--- Start of Available records ---
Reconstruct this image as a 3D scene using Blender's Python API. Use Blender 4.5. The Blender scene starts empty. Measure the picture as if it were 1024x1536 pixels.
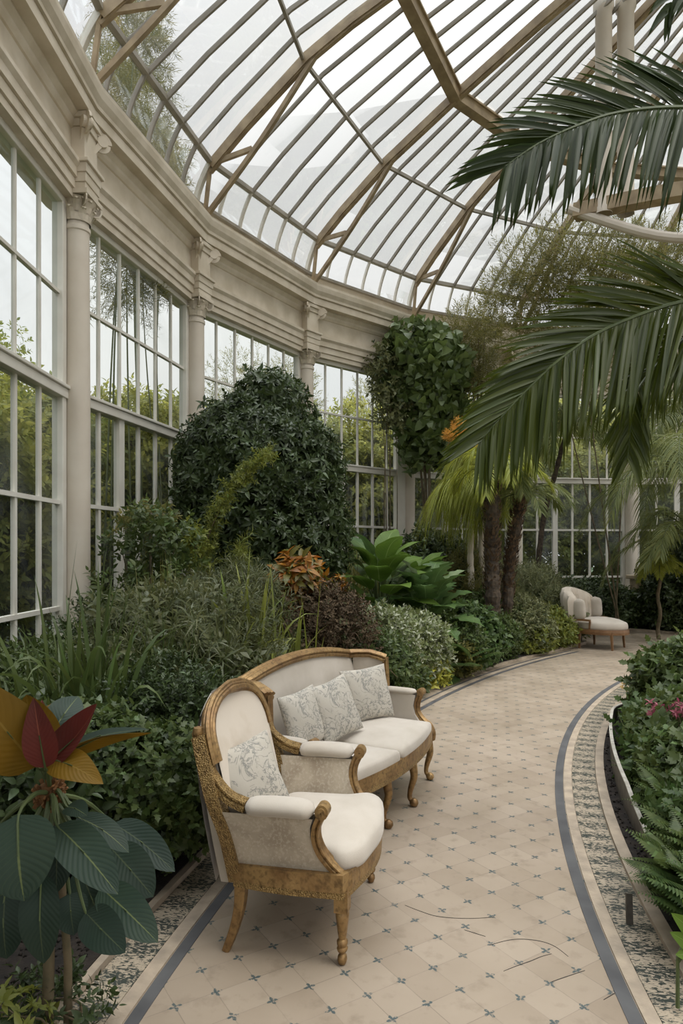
import bpy, math, random
import numpy as np
from mathutils import Vector, Matrix
random.seed(7)
RNG = np.random.default_rng(11)
sc = bpy.context.scene
COL = sc.collection
PI = math.pi
def R(a): return math.radians(a)

# ------------------------------------------------------------------ camera
cam_d = bpy.data.cameras.new('camera'); cam = bpy.data.objects.new('camera', cam_d); COL.objects.link(cam)
cam_d.sensor_fit = 'AUTO'; cam_d.sensor_width = 36; cam_d.lens = 24; cam_d.shift_y = 60 / 1536
cam_d.clip_start = .05; cam_d.clip_end = 300
CH = 1.65
cam.location = (0, 0, CH); cam.rotation_euler = (PI / 2, 0, 0)
sc.camera = cam
F = 1024.0
def W(px, d, py=None):
    return Vector(((px - 512) * d / F, d, 0 if py is None else CH + (828 - py) * d / F))

sc.view_settings.view_transform = 'Standard'; sc.view_settings.look = 'None'
sc.view_settings.gamma = 1; sc.view_settings.use_curve_mapping = False
sc.view_settings.exposure = 0.28
cy = sc.cycles
cy.max_bounces = 7; cy.diffuse_bounces = 4; cy.glossy_bounces = 3; cy.transmission_bounces = 4; cy.transparent_max_bounces = 16
cy.sample_clamp_indirect = 6; cy.use_denoising = True; cy.caustics_reflective = False; cy.caustics_refractive = False

# ------------------------------------------------------------------ materials
class NT:
    def __init__(s, mat): s.t = mat.node_tree; s.n = s.t.nodes; s.l = s.t.links
    def add(s, kind, **kw):
        n = s.n.new(kind)
        for k, v in kw.items():
            if k.startswith('_'): setattr(n, k[1:], v)
        return n
    def put(s, sock, v):
        if isinstance(v, bpy.types.NodeSocket): s.l.new(v, sock)
        elif v is not None: sock.default_value = v
    def m(s, op, a, b=None, c=None):
        n = s.n.new('ShaderNodeMath'); n.operation = op
        s.put(n.inputs[0], a); s.put(n.inputs[1], b)
        if c is not None: s.put(n.inputs[2], c)
        return n.outputs[0]
    def mix(s, f, a, b):
        n = s.n.new('ShaderNodeMix'); n.data_type = 'RGBA'
        s.put(n.inputs[0], f)
        s.put(n.inputs[6], a if not isinstance(a, tuple) else (*a[:3], 1)); s.put(n.inputs[7], b if not isinstance(b, tuple) else (*b[:3], 1))
        return n.outputs[2]
    def noise(s, scale, detail=3, vec=None, rough=.5, dist=0):
        n = s.n.new('ShaderNodeTexNoise'); n.inputs['Scale'].default_value = scale; n.inputs['Detail'].default_value = detail
        n.inputs['Roughness'].default_value = rough; n.inputs['Distortion'].default_value = dist
        if vec is not None: s.l.new(vec, n.inputs['Vector'])
        return n.outputs['Fac']
    def ramp(s, v, lo, hi, a=0., b=1.):
        n = s.n.new('ShaderNodeMapRange'); n.clamp = True
        s.put(n.inputs[0], v); s.put(n.inputs[1], lo); s.put(n.inputs[2], hi); s.put(n.inputs[3], a); s.put(n.inputs[4], b)
        return n.outputs[0]
    def obj(s): return s.n.new('ShaderNodeTexCoord').outputs['Object']
    def pos(s): return s.n.new('ShaderNodeNewGeometry').outputs['Position']
    def sep(s, v):
        n = s.n.new('ShaderNodeSeparateXYZ'); s.l.new(v, n.inputs[0]); return n.outputs
    def comb(s, x, y, z=0.):
        n = s.n.new('ShaderNodeCombineXYZ'); s.put(n.inputs[0], x); s.put(n.inputs[1], y); s.put(n.inputs[2], z); return n.outputs[0]
    def bump(s, h, st, dist=.01):
        n = s.n.new('ShaderNodeBump'); n.inputs['Strength'].default_value = st; n.inputs['Distance'].default_value = dist
        s.l.new(h, n.inputs['Height']); return n.outputs[0]

def newmat(name):
    m = bpy.data.materials.new(name); m.use_nodes = True
    t = NT(m); b = t.n['Principled BSDF']
    return m, t, b
def mat(name, c1, c2=None, scale=6, rough=.6, metal=0, bump=0, bscale=60, spec=.5, sheen=0, lo=.35, hi=.65, detail=4, world=False):
    m, t, b = newmat(name)
    v = t.pos() if world else t.obj()
    col = (*c1, 1)
    if c2: col = t.mix(t.ramp(t.noise(scale, detail, v), lo, hi), c1, c2)
    t.put(b.inputs['Base Color'], col)
    b.inputs['Roughness'].default_value = rough; b.inputs['Metallic'].default_value = metal
    b.inputs['Specular IOR Level'].default_value = spec
    if sheen: b.inputs['Sheen Weight'].default_value = sheen
    if bump: t.put(b.inputs['Normal'], t.bump(t.noise(bscale, 3, v), bump))
    return m
def leafmat(name, c1, c2, c3=None, rough=.43, trans=.3, spec=.38, p3=.93, gain=1.45):
    c1, c2 = (tuple(q * k * gain for q, k in zip(c, (1.26, 1.04, .70))) for c in (c1, c2)); c3 = tuple(q * (gain + 1) / 2 for q in c3) if c3 else None
    """leaf colour varies from leaf to leaf (each island its own)."""
    m, t, b = newmat(name)
    g = t.n.new('ShaderNodeNewGeometry')
    rnd = g.outputs['Random Per Island']
    col = t.mix(rnd, c1, c2)
    if c3: col = t.mix(t.m('GREATER_THAN', rnd, p3), col, c3)
    big = t.noise(1.7, 2, g.outputs['Position'])
    col = t.mix(t.ramp(big, .35, .65, 0, .35), col, tuple(x * .62 for x in c1))
    t.put(b.inputs['Base Color'], col); b.inputs['Roughness'].default_value = rough; b.inputs['Specular IOR Level'].default_value = spec
    tr = t.n.new('ShaderNodeBsdfTranslucent')
    hs = t.n.new('ShaderNodeHueSaturation'); hs.inputs['Hue'].default_value = .485; hs.inputs['Value'].default_value = 1.6
    t.l.new(col, hs.inputs['Color']); t.l.new(hs.outputs[0], tr.inputs['Color'])
    mx = t.n.new('ShaderNodeMixShader'); mx.inputs[0].default_value = trans
    t.l.new(b.outputs[0], mx.inputs[1]); t.l.new(tr.outputs[0], mx.inputs[2])
    t.l.new(mx.outputs[0], t.n['Material Output'].inputs['Surface'])
    return m

PAINT = mat('cream_paint', (.66, .60, .51), (.60, .53, .44), scale=2.2, rough=.55, bump=.08, bscale=30, world=True)
PAINTD = mat('weathered_paint', (.67, .60, .49), (.55, .48, .37), scale=3.5, rough=.6, bump=.15, bscale=25, world=True)
WHITE = mat('window_paint', (.72, .70, .63), (.64, .61, .54), scale=3, rough=.5, world=True)
BAR = mat('roof_bar_paint', (.33, .30, .25), (.24, .22, .18), scale=3, rough=.55, world=True)
WOOD = mat('roof_timber', (.40, .31, .19), (.25, .185, .11), scale=5, rough=.55, bump=.1, bscale=40, world=True)
def glassmat(name, tint, dirt, gl=.5, base=.0, dirtcol=(.75, .8, .78)):
    m, t, b = newmat(name)
    t.n.remove(b)
    tr = t.n.new('ShaderNodeBsdfTransparent'); tr.inputs[0].default_value = (*tint, 1)
    g = t.n.new('ShaderNodeBsdfGlossy'); g.inputs['Roughness'].default_value = .03; g.inputs[0].default_value = (.9, .95, .95, 1)
    fr = t.n.new('ShaderNodeFresnel'); fr.inputs['IOR'].default_value = 1.45
    mx = t.n.new('ShaderNodeMixShader'); t.l.new(t.m('MULTIPLY', fr.outputs[0], gl), mx.inputs[0]); t.l.new(tr.outputs[0], mx.inputs[1]); t.l.new(g.outputs[0], mx.inputs[2])
    tl = t.n.new('ShaderNodeBsdfTranslucent'); tl.inputs[0].default_value = (*dirtcol, 1)
    df = t.n.new('ShaderNodeBsdfDiffuse'); df.inputs[0].default_value = (*dirtcol, 1)
    md = t.n.new('ShaderNodeMixShader'); md.inputs[0].default_value = .5; t.l.new(tl.outputs[0], md.inputs[1]); t.l.new(df.outputs[0], md.inputs[2])
    f = t.ramp(t.noise(1.1, 5, t.pos(), dist=.6), .48, .75, base, dirt)
    m2 = t.n.new('ShaderNodeMixShader'); t.l.new(f, m2.inputs[0]); t.l.new(mx.outputs[0], m2.inputs[1]); t.l.new(md.outputs[0], m2.inputs[2])
    t.l.new(m2.outputs[0], t.n['Material Output'].inputs['Surface'])
    return m
GLASS = glassmat('window_glass', (.89, .93, .91), .16, .6, .02)
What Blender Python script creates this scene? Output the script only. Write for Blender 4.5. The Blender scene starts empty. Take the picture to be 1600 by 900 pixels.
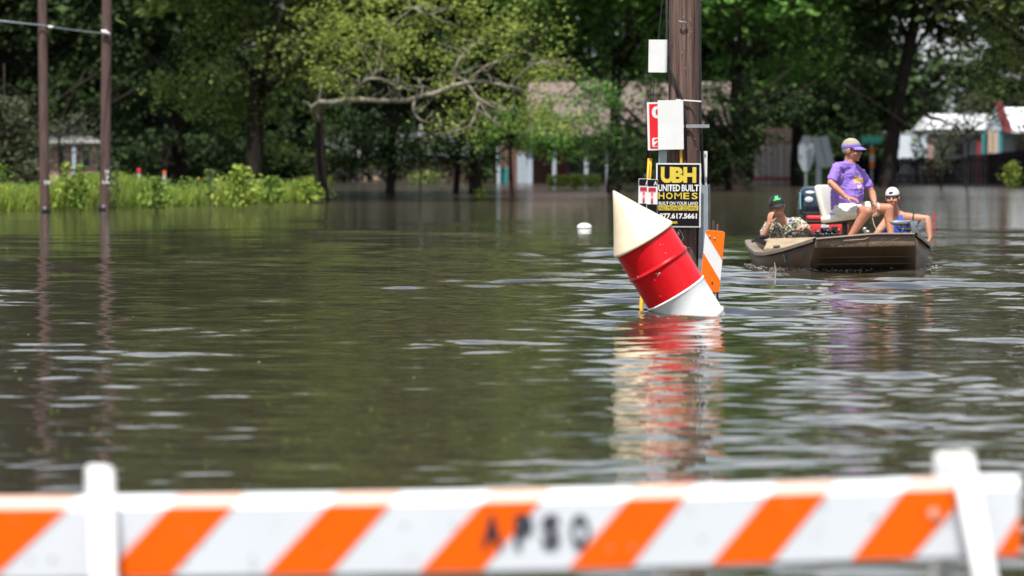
import bpy, bmesh, math, random
import numpy as np
from mathutils import Vector, Matrix, Quaternion
random.seed(7)
S = bpy.context.scene
COL = S.collection
R = math.radians
# ------------------------------------------------------------------ camera, world, sun, exposure
CAM_H, FPX = 1.54, 6667.0
TH = math.atan(225 / FPX)
cam = bpy.data.cameras.new('camera'); cam.lens = 150; cam.sensor_width = 36
cam.clip_start = 0.1; cam.clip_end = 6000
cam.dof.use_dof = True; cam.dof.focus_distance = 43.5; cam.dof.aperture_fstop = 2.5
co = bpy.data.objects.new('camera', cam); COL.objects.link(co)
co.location = (0, 0, CAM_H); co.rotation_euler = (math.pi / 2 - TH, 0, 0)
S.camera = co
SUN_EL, SUN_AZ = R(66), R(-14)       # azimuth: 0 = straight behind the camera, negative = to the left
sd = Vector((math.sin(SUN_AZ) * math.cos(SUN_EL), -math.cos(SUN_AZ) * math.cos(SUN_EL), math.sin(SUN_EL)))  # to the sun
w = bpy.data.worlds.new('World'); S.world = w; w.use_nodes = True
nt = w.node_tree; nt.nodes.clear()
sky = nt.nodes.new('ShaderNodeTexSky'); sky.sky_type = 'NISHITA'; sky.sun_disc = False
sky.sun_elevation = SUN_EL; sky.sun_rotation = math.atan2(sd.x, sd.y)
sky.air_density = 1.0; sky.dust_density = 2.5; sky.ozone_density = 1.0
bg = nt.nodes.new('ShaderNodeBackground'); bg.inputs[1].default_value = 0.12
ow = nt.nodes.new('ShaderNodeOutputWorld')
tcw = nt.nodes.new('ShaderNodeTexCoord'); mpw = nt.nodes.new('ShaderNodeMapping'); mpw.inputs['Scale'].default_value = (1, 1, 3.2)
nsw = nt.nodes.new('ShaderNodeTexNoise'); nsw.inputs['Scale'].default_value = 2.6; nsw.inputs['Detail'].default_value = 7; nsw.inputs['Roughness'].default_value = .55
rpw = nt.nodes.new('ShaderNodeMapRange'); rpw.inputs[1].default_value = .44; rpw.inputs[2].default_value = .58; rpw.inputs[4].default_value = .9
mxw = nt.nodes.new('ShaderNodeMix'); mxw.data_type = 'RGBA'; mxw.inputs[7].default_value = (6.6, 6.9, 7.2, 1)      # bright clouds added to whiten the sky's reflections in the water
nt.links.new(tcw.outputs['Generated'], mpw.inputs[0]); nt.links.new(mpw.outputs[0], nsw.inputs['Vector']); nt.links.new(nsw.outputs[0], rpw.inputs[0])
nt.links.new(rpw.outputs[0], mxw.inputs[0]); nt.links.new(sky.outputs[0], mxw.inputs[6])
nt.links.new(mxw.outputs[2], bg.inputs[0]); nt.links.new(bg.outputs[0], ow.inputs[0])
sl = bpy.data.lights.new('sun', 'SUN'); sl.energy = 5.0; sl.angle = R(0.5); sl.color = (1, .96, .9)
so = bpy.data.objects.new('sun', sl); COL.objects.link(so)
so.rotation_euler = sd.to_track_quat('Z', 'Y').to_euler(); so.location = (0, 0, 60)
S.view_settings.view_transform = 'Standard'; S.view_settings.look = 'None'
S.view_settings.exposure = 0.4; S.view_settings.gamma = 1
S.cycles.use_denoising = True
S.cycles.max_bounces = 6; S.cycles.transparent_max_bounces = 8
S.cycles.caustics_reflective = False; S.cycles.caustics_refractive = False

# ------------------------------------------------------------------ helpers
def P(x, y, D):
    """pixel of the 1600x900 photograph at distance D -> point of the place"""
    a, b = (x - 800) / FPX, (450 - y) / FPX
    d = Vector((a, math.cos(TH) + b * math.sin(TH), -math.sin(TH) + b * math.cos(TH)))
    return Vector((0, 0, CAM_H)) + d * (D / d.y)
def DW(y):
    b = (450 - y) / FPX
    dz = -math.sin(TH) + b * math.cos(TH); dy = math.cos(TH) + b * math.sin(TH)
    return CAM_H * dy / -dz
def X(x, D): return (x - 800) / FPX * D / math.cos(TH)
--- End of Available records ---
§ Exercise goal
Give back exactly the lines from the top of the records to the line containing "cy.sample_clamp_indirect = 6;", both included, and no pictures.

§ Response to this exercise
Reconstruct this image as a 3D scene using Blender's Python API. Use Blender 4.5. The Blender scene starts empty. Measure the picture as if it were 1024x1536 pixels.
import bpy, math, random
import numpy as np
from mathutils import Vector, Matrix
random.seed(7)
RNG = np.random.default_rng(11)
sc = bpy.context.scene
COL = sc.collection
PI = math.pi
def R(a): return math.radians(a)

# ------------------------------------------------------------------ camera
cam_d = bpy.data.cameras.new('camera'); cam = bpy.data.objects.new('camera', cam_d); COL.objects.link(cam)
cam_d.sensor_fit = 'AUTO'; cam_d.sensor_width = 36; cam_d.lens = 24; cam_d.shift_y = 60 / 1536
cam_d.clip_start = .05; cam_d.clip_end = 300
CH = 1.65
cam.location = (0, 0, CH); cam.rotation_euler = (PI / 2, 0, 0)
sc.camera = cam
F = 1024.0
def W(px, d, py=None):
    return Vector(((px - 512) * d / F, d, 0 if py is None else CH + (828 - py) * d / F))

sc.view_settings.view_transform = 'Standard'; sc.view_settings.look = 'None'
sc.view_settings.gamma = 1; sc.view_settings.use_curve_mapping = False
sc.view_settings.exposure = 0.28
cy = sc.cycles
cy.max_bounces = 7; cy.diffuse_bounces = 4; cy.glossy_bounces = 3; cy.transmission_bounces = 4; cy.transparent_max_bounces = 16
cy.sample_clamp_indirect = 6; cy.use_denoising = True; cy.caustics_reflective = False; cy.caustics_refractive = False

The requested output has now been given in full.